Moving to the failure to intervene claim, Plaintiff alleges that both Defendant Rader and
Defendant Juin failed to intervene to prevent a violation of her Fourth Amendment rights. (Doc.
1 at 9 (alleging that these two defendants “failed to prevent Sheriff Marchbanks from conducting
an Illegal search + seizure [sic] of my person + property [sic]”).) From the outset, it is unclear
what search and seizure Defendants Rader and Juin could have intervened to prevent, because the
actions alleged to have been violative of Plaintiff’s Fourth Amendment rights occurred prior to
their arrival on the scene. “The Tenth Circuit has recognized that all law enforcement officials
have an affirmative duty to intervene to protect the constitutional rights of citizens from
infringement by other law enforcement officers in their presence.” Bledsoe v. Carreno, 53 F.4th
589, 616 (10th Cir. 2022) (citation omitted). However, in order to bring a failure to intervene
claim in the search and seizure context of the Fourth Amendment, a Plaintiff must show (1) that
an officer had reason to know that a Fourth Amendment violation had been committed by another
law enforcement official, and (2) and the officer had a realistic opportunity to intervene to prevent
the harm from occurring. Reid v. Wren, 57 F.3d 1081 (10th Cir. 1995). In this case, the allegedly
illegal search and seizure occurred before Defendant Rader and Defendant Juin arrived on the
scene. Even assuming Officer Marchbank’s warrantless initial arrest, pat-down search of the
Plaintiff, search of the car, or seizure of Plaintiff’s two phones could have potentially provided a
basis for a failure to intervene claim, these actions occurred before Defendants Rader and Juin
arrived and so they would have no basis to prevent the violations from occurring.2 Therefore,
Plaintiff has failed to establish adequate claims against Defendant Rader and Defendant Juin
regarding their failure to intervene, and as such the motion to dismiss is granted as to these claims.
IV. Conclusion
The motion to dismiss by Defendant Rader and Defendant Juin (Doc. 17) is GRANTED.
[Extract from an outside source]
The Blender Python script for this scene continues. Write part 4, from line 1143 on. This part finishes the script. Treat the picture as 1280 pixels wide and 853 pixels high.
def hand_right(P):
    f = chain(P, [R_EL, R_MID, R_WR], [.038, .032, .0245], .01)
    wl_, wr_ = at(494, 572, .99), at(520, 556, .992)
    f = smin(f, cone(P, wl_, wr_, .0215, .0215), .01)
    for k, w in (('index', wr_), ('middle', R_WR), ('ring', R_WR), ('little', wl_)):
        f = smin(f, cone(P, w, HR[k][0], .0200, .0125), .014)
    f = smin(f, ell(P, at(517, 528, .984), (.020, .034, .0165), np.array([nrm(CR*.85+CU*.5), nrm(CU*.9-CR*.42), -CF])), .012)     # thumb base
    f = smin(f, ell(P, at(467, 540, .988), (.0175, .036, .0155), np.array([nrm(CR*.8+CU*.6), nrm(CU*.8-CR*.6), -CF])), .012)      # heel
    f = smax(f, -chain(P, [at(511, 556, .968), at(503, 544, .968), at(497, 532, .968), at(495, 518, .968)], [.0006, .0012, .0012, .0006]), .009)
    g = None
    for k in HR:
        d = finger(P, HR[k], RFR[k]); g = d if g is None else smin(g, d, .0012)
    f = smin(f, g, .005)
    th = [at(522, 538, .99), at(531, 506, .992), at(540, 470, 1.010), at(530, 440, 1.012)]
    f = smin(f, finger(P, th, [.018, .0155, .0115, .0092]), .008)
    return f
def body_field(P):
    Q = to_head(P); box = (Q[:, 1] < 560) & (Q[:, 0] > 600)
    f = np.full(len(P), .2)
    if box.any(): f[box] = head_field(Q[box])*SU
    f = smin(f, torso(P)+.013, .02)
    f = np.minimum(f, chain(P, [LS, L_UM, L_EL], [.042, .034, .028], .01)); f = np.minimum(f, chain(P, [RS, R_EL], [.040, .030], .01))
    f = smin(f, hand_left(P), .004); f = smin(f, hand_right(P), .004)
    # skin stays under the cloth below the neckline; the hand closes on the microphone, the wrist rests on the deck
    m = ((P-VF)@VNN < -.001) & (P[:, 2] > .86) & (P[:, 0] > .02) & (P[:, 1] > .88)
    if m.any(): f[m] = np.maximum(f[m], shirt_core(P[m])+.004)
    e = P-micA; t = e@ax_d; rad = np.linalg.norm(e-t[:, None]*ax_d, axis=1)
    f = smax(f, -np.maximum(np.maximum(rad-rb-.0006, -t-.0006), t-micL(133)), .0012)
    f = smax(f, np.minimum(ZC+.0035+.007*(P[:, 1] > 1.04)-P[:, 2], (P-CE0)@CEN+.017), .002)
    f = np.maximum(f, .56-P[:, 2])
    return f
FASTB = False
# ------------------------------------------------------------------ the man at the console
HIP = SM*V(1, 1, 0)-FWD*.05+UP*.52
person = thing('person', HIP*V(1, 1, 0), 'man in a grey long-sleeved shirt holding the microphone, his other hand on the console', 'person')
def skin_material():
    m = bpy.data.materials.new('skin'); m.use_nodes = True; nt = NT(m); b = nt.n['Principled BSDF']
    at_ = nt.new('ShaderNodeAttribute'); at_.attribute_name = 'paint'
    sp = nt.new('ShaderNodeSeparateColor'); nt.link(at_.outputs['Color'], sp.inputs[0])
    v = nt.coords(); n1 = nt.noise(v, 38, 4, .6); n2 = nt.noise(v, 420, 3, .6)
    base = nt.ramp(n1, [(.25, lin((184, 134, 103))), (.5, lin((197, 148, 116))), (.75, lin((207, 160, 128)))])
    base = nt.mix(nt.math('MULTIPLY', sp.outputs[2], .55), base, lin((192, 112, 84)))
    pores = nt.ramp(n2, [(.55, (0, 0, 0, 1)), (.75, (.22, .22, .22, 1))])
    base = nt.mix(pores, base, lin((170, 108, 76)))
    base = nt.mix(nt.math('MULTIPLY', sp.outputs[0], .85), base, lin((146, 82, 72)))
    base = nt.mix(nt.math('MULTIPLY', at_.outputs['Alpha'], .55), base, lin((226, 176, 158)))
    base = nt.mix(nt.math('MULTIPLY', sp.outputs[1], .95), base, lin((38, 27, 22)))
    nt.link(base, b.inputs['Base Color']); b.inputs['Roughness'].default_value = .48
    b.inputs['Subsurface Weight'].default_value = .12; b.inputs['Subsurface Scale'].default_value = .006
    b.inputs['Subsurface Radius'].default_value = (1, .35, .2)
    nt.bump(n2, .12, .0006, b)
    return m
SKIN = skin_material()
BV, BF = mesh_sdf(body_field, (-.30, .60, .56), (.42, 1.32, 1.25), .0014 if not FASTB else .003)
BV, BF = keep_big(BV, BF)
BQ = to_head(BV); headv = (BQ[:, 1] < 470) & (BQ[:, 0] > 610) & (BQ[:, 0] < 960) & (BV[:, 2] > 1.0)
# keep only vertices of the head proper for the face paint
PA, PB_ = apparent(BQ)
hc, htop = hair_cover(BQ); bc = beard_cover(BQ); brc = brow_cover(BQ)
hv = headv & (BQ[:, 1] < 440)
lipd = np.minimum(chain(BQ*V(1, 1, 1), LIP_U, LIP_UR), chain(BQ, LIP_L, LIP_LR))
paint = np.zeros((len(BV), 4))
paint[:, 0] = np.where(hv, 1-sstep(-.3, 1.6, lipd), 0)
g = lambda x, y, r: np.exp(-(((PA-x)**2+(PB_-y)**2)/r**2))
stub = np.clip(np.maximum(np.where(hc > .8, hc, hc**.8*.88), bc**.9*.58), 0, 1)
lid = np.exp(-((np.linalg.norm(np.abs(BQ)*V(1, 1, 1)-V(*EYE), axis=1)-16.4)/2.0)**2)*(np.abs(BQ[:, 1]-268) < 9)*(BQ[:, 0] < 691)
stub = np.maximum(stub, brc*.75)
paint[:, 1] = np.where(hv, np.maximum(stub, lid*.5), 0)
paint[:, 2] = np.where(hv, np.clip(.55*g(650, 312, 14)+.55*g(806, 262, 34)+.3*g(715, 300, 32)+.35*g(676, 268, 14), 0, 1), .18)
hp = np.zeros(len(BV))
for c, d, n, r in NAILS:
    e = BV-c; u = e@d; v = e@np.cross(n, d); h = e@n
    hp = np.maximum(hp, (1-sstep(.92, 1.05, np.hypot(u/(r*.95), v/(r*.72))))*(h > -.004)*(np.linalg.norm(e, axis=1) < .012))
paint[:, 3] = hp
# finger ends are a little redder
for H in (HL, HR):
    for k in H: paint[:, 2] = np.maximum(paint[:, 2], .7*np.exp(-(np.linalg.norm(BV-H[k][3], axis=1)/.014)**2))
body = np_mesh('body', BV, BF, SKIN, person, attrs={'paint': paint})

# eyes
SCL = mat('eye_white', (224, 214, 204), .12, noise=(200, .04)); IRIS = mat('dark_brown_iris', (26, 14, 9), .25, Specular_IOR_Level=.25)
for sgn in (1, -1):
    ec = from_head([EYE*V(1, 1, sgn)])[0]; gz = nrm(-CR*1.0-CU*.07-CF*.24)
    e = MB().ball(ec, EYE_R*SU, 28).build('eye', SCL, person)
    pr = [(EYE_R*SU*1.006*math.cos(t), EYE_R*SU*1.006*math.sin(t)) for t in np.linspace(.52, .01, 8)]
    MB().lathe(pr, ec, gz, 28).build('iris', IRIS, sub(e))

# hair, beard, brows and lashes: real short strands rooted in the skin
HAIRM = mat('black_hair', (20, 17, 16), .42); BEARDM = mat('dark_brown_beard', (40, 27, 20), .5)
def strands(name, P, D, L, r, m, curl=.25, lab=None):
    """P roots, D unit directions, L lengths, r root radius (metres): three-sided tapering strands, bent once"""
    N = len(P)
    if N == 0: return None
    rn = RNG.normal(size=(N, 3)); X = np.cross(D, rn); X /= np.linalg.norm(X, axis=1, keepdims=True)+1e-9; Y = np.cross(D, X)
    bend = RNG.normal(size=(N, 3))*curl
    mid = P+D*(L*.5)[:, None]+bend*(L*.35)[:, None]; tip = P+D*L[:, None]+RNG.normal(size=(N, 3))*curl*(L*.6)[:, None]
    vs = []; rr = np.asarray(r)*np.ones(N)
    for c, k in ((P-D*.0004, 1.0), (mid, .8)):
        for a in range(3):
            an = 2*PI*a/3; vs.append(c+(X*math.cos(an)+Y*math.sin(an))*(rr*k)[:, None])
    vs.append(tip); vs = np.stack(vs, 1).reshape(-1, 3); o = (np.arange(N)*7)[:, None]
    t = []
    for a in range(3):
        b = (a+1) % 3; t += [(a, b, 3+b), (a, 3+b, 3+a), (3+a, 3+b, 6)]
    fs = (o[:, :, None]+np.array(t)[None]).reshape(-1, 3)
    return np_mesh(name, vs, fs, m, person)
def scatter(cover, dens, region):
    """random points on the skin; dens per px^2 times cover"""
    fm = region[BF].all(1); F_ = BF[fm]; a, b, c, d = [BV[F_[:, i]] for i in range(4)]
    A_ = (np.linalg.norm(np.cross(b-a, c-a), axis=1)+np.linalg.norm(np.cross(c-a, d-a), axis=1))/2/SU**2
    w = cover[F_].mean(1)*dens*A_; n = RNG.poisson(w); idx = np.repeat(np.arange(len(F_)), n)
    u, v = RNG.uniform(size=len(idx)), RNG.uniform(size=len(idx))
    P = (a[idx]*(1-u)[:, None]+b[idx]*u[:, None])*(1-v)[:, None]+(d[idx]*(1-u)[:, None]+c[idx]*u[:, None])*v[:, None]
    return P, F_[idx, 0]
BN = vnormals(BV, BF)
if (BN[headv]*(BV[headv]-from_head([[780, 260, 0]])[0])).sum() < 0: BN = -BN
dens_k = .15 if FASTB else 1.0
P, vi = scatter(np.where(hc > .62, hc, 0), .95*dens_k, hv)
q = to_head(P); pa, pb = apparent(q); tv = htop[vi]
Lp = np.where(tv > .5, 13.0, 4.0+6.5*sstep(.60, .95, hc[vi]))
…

IT IS SO ORDERED. Dated this 22nd day of July 2025.
__ _s/ John Broomes_________
JOHN W. BROOMES
UNITED STATES DISTRICT JUDGE
2 Plaintiff does allege that Defendant Juin attempted to stop some unknown action of Officer Marchbanks by making
a throat-cutting gesture. (Doc. 1 at 6.) However, Plaintiff does not provide any facts as to what Officer Marchbanks
was doing at that point in time, nor does Plaintiff identify any illegal behavior occurring contemporaneously with the
gesture as to give it some legal significance. Thus, the mere this fact that Defendant Juin made a gesture does not
satisfy the standard for a failure to intervene claim and does not enable the claim to survive the motion to dismiss.